Politics runs through the Mattarella blood: the current president’s father Bernardo Mattarella was a Christian Democrat (DC) cabinet minister on and off throughout the 1950s, 1960s and 1980. Mattarella has strong anti-mafia credentials, spurred by the assassination of his brother Piersanti Mattarella by the Mafia during his term as regional governor of Sicily.

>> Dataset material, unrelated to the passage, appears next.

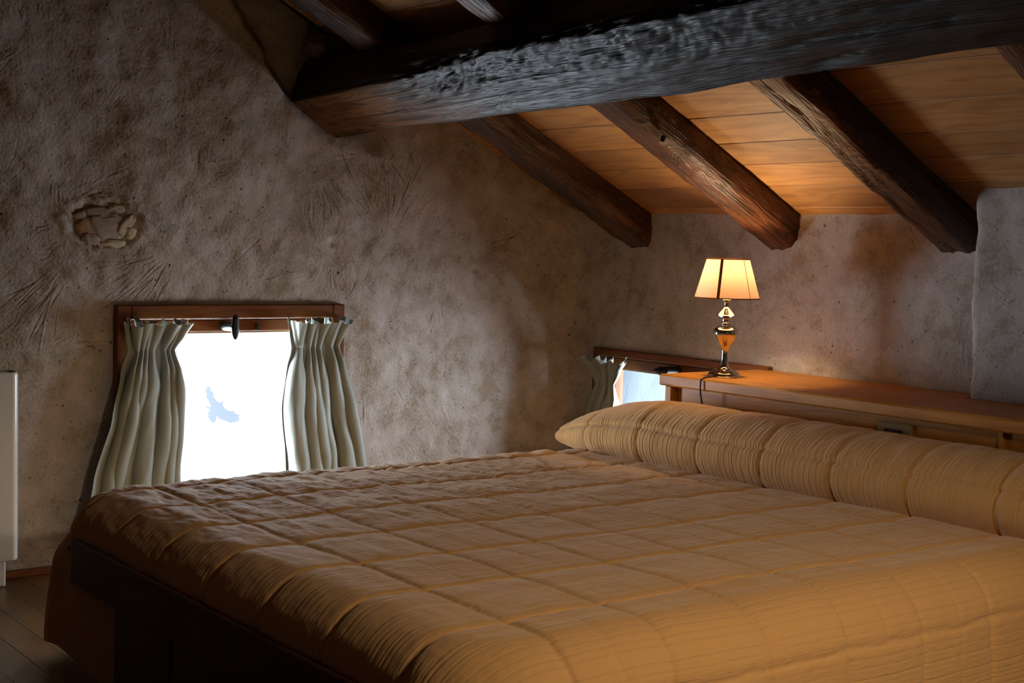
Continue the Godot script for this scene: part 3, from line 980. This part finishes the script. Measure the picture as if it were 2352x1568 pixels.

Mattarella solidified his reputation for integrity during his time as a judge on Italy’s Constitutional court since 2011. The country’s first Sicilian president previously served as the Director off Il Popolo newspaper, Minister of Education, and Minister of Defense, where he oversaw substantial changes to the Italian military system, notably ending conscription.

(Ansa)
Mattarella at the Ardeatine Caves. (Ansa)

 

One of his first acts as President included a surprise private visit to the Ardeatine Caves, a monument to the Roman victims of the World War II Nazi occupation. “The same unity in Europe and in the world will know how to defeat those who want to drag us into a new season of terror,” the Presidential Palace quotes him as saying during the visit.

Mattarella, a veteran center-left politician, succeeds Giorgio Napolitano and brings a legislative focus and aims to improve the Italian economy, corruption and sense of unity.